An AI-based machine cannot be named as an inventor: the DABUS saga continues in the UK
23
Sep
2021
UK Court of Appeal: Thaler v Comptroller-General

The UK Court of Appeal has rejected an appeal in a case concerning the rejection of patent applications filed at the UK Intellectual Property Office (UKIPO) on the basis that an AI-based machine known as “DABUS” (Device for the Autonomous Bootstrapping of Unified Sentience) was listed as an inventor.  This appeal case in the UK follows a number of corresponding cases in a project involving patent applications filed before patent offices around the world by Dr. Stephen Thaler seeking to establish that AI-based machines can make inventions and that the owners of such systems can obtain patents in respect of those inventions – the so-called “DABUS cases”.

On two patent applications filed before the UKIPO, statements of inventorship were filed listing DABUS as the name of the inventor and asserting that Dr. Thaler was entitled to be granted a patent by “ownership of the creativity machine DABUS”.  Under UK law, the Patents Act 1977, section 7 stipulates that a patent may be granted to (a) the inventor, (b) any person who is the first owner of the “property in” the invention at the time of the making of the invention.  Moreover, under section 13 of the Patents Act, the inventor has the right to be mentioned in the patent, and the applicant must (i) identify the person believed to be the inventor or inventors; and (b) where the applicant is not the inventor, indicate the derivation of his or their right to be granted the patent.

The UKIPO had previously refused the applications under sections 7 and 13 of the Act because DABUS was deemed not to be a person and so could not be deemed to be the inventor and, moreover, Dr Thaler was deemed not entitled to apply for the patents.  On an earlier appeal to the High Court, the judge had upheld the UKIPO’s decision.  The case was then given permission to appeal to the Court of Appeal.  As is normal, the case in the Court of Appeal in the UK involved three judges, two with significant patent law experience from having previously sat as judges, namely Lord Justice Birss and Lord Justice Arnold, and a third, namely Lady Justice Laing.

Arnold LJ and Laing LJ upheld the High Court’s judgment, but Birss LJ dissented.
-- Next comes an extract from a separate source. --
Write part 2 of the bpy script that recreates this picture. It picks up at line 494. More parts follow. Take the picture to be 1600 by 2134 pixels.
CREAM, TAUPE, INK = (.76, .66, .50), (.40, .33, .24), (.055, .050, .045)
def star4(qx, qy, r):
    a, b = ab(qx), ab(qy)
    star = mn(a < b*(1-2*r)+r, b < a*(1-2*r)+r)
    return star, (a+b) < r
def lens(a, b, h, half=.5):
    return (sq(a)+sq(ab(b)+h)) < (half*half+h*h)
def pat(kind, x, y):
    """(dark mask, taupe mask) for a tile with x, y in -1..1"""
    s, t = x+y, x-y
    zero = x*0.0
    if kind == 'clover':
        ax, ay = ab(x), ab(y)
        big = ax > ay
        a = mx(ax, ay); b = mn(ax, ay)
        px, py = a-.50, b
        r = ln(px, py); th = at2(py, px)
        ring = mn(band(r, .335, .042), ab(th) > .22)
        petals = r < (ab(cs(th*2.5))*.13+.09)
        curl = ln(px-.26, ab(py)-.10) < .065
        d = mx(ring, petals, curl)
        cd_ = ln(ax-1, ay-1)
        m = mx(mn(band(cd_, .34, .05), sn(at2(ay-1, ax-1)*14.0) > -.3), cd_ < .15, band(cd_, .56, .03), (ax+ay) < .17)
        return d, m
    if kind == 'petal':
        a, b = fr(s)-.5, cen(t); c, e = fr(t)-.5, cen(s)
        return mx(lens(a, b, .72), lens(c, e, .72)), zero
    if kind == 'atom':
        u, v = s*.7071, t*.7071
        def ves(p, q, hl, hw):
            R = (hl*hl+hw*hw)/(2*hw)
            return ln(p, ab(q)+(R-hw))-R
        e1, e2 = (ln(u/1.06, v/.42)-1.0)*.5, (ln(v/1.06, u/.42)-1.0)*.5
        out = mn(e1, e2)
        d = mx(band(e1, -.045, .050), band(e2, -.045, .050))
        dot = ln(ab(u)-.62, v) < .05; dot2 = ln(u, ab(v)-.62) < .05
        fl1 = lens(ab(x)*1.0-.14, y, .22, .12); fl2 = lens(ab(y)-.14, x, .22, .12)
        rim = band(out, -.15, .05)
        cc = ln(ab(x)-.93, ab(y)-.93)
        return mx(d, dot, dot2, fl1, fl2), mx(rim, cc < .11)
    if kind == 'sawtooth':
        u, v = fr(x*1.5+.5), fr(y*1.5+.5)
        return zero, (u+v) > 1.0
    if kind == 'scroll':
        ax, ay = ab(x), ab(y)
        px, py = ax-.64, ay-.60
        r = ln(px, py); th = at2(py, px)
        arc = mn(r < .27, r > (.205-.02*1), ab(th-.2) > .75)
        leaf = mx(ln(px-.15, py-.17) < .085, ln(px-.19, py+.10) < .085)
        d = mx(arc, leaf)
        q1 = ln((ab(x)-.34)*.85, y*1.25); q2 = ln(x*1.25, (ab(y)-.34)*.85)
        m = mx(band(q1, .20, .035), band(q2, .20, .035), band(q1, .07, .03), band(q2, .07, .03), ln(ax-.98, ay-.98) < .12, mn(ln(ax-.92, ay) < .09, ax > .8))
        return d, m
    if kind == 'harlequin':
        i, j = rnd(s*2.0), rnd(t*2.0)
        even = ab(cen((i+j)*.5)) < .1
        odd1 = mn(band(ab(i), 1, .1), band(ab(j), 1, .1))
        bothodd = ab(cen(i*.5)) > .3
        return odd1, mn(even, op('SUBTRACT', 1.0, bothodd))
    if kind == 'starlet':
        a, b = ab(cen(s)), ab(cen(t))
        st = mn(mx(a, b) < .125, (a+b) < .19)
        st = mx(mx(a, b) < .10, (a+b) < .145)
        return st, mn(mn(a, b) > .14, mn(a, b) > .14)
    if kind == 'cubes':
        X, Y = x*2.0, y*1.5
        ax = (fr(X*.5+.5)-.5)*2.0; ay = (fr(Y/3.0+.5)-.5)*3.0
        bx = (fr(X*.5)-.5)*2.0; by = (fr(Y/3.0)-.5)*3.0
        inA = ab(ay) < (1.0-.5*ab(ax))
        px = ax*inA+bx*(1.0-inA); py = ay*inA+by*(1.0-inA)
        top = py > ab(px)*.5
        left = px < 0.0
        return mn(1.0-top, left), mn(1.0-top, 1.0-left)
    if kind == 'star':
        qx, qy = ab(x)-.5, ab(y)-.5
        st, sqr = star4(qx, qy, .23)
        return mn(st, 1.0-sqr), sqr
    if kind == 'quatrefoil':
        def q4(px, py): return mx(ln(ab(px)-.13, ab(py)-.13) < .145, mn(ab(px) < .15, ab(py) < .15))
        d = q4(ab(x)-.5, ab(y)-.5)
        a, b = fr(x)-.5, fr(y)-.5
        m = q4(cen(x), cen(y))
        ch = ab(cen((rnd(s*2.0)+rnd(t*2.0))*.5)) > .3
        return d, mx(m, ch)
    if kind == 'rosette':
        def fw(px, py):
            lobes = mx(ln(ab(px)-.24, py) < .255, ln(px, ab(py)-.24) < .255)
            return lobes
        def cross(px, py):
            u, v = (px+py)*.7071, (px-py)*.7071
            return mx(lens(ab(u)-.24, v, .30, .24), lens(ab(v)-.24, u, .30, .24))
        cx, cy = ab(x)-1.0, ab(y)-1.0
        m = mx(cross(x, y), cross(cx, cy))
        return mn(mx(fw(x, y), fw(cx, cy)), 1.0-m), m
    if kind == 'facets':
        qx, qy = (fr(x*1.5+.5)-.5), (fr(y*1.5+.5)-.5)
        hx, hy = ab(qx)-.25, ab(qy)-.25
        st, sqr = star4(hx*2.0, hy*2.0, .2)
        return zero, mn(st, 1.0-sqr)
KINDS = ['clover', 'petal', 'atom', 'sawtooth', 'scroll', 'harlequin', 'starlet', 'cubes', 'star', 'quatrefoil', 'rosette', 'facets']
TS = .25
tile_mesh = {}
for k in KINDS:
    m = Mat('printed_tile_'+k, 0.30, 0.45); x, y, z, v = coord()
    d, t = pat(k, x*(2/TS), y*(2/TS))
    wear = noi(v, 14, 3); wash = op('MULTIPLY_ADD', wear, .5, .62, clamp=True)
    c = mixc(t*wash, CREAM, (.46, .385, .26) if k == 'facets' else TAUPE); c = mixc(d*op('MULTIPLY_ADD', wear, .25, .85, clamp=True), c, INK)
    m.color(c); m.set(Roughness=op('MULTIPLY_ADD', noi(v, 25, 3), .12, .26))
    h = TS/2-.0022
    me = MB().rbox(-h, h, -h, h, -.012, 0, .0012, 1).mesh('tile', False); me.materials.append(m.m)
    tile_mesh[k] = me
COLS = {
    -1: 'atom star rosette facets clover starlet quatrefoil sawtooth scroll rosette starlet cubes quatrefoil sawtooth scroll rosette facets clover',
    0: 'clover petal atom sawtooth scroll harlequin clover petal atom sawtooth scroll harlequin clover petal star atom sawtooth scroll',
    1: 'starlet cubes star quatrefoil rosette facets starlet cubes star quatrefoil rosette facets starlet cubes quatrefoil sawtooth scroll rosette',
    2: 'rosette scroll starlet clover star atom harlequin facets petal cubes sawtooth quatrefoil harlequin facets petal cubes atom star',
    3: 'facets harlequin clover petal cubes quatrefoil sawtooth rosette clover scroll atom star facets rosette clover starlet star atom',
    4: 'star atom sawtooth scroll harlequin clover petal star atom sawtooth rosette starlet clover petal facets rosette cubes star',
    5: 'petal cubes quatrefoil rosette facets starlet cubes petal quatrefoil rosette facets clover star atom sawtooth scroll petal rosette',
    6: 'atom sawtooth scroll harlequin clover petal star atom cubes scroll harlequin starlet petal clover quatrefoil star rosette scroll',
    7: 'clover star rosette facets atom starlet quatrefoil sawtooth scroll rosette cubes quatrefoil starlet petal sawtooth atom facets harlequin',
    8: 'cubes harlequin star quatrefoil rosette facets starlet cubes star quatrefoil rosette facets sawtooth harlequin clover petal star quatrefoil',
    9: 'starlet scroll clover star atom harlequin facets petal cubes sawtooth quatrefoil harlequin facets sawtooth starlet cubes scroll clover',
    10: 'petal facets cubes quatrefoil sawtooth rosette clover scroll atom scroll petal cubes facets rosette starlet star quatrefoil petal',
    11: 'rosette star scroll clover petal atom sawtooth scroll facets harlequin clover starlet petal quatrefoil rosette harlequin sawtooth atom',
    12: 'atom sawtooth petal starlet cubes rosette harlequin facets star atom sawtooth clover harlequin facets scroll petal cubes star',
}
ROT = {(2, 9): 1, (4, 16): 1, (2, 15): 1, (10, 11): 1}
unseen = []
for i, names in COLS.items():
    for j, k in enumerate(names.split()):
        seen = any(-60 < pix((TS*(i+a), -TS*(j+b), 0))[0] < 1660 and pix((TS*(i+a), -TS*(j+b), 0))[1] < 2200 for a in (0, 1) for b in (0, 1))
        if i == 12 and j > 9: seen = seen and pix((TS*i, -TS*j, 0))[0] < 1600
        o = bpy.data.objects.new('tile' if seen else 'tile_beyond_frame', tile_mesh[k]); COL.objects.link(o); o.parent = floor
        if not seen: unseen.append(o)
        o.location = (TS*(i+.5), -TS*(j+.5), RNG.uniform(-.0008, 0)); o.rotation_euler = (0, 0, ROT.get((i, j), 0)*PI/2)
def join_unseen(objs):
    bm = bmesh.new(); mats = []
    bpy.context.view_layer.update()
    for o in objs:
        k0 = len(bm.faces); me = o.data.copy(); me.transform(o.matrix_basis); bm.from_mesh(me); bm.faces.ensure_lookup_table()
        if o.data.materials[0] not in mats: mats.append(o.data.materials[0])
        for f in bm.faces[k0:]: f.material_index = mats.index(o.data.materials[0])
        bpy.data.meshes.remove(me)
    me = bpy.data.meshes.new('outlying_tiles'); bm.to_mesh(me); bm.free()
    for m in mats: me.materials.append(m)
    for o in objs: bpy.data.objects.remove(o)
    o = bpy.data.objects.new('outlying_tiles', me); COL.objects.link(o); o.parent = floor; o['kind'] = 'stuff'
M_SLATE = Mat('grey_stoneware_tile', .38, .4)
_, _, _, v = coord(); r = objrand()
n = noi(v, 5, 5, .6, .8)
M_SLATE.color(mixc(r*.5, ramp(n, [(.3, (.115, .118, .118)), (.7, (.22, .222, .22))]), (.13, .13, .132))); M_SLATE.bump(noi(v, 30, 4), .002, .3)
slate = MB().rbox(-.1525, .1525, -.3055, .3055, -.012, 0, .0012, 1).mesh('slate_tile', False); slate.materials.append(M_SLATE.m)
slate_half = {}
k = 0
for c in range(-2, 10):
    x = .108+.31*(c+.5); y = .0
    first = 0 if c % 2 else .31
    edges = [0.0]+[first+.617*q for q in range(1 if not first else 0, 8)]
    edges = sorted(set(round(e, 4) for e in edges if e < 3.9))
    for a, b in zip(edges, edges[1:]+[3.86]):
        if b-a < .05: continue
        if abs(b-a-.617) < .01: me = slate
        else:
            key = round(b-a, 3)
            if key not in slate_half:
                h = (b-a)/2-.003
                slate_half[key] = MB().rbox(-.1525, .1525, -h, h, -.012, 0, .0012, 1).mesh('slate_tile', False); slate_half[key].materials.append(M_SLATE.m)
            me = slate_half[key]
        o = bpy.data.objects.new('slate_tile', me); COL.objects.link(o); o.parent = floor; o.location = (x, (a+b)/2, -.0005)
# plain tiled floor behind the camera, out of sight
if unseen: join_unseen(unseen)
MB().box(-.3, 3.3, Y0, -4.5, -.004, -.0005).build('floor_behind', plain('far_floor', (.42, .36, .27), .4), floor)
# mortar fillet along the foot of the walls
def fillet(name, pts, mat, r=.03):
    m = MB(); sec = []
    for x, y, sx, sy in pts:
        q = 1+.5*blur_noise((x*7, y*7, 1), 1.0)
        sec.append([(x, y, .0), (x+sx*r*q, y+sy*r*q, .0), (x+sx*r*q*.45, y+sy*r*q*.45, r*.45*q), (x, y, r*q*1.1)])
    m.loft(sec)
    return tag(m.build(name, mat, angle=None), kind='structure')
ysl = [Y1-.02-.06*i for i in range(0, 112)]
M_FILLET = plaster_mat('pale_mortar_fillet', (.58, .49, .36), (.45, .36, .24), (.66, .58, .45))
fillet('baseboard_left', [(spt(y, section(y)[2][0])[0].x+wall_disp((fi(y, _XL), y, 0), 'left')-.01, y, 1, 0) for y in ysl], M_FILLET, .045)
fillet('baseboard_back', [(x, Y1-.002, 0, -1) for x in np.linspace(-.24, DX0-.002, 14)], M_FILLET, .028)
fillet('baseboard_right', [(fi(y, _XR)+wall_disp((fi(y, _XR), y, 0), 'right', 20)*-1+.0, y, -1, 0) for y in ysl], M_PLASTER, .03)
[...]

Thus, whilst the decision of the Court of Appeal was to dismiss the appeal, and uphold the UKIPO’s decision that the applications were deemed withdrawn, it is interesting to examine the dissenting judgment of Birss LJ. Birss LJ affirmed that machines are not inventors within the meaning of the Act (and this was also the judgment of LJ Arnold and LJ Laing) because the inventor is the person who actually devised the invention, and a machine is not a person.  Thus the DABUS machine was not an inventor under UK law.  However, Birss LJ explained that in his judgment the issue in the case was one of process, namely whether the UKIPO could deem the applications withdrawn because the statement of inventorship did not identify the inventor (as in a person who devised the invention), and did not provide a derivation of the right to be granted a patent to the applicant from an inventor (as in a person who devised the invention).

“In fact this case primarily relates to the correct way to process patent applications through the Patent Office and turns on material which was either buried in the papers but ignored in the written and oral argument, or not referred to at all. It is an object lesson in the risks of advocacy being distracted by glamour.”

In Birss LJ’s dissenting judgment, the UKIPO could not reject the applications for failure to provide a statement of inventorship which did not in fact identify the inventor, and did not in fact provide a derivation of the right to be granted a patent to the applicant from an inventor, when a statement of inventorship had been submitted by Dr. Thaler under which he believed he had satisfied the requirements of section 13. As a result, in the judgment of Birss LJ, for the two applications concerned, the fact that the creator of the inventions was a machine was no impediment to patents being granted by the UKIPO, despite machines not being inventors within the meaning of the Patents Act.

Since, however, Arnold LJ and Laing LJ did not follow the judgment of Birss LJ, the appeal was nevertheless dismissed.

The consequence of the case is that UK law on inventorship and the right to be granted a patent has been confirmed to require that a person must be named as an inventor – a machine is not a person.  If not, the UKIPO shall deem any patent application with no such person named, as withdrawn.  For the foreseeable future, and in line with other decisions from the EPO and various other patent offices around the world, it will thus not be possible to have a patent granted in the UK with a single inventor being listed as an AI-based machine.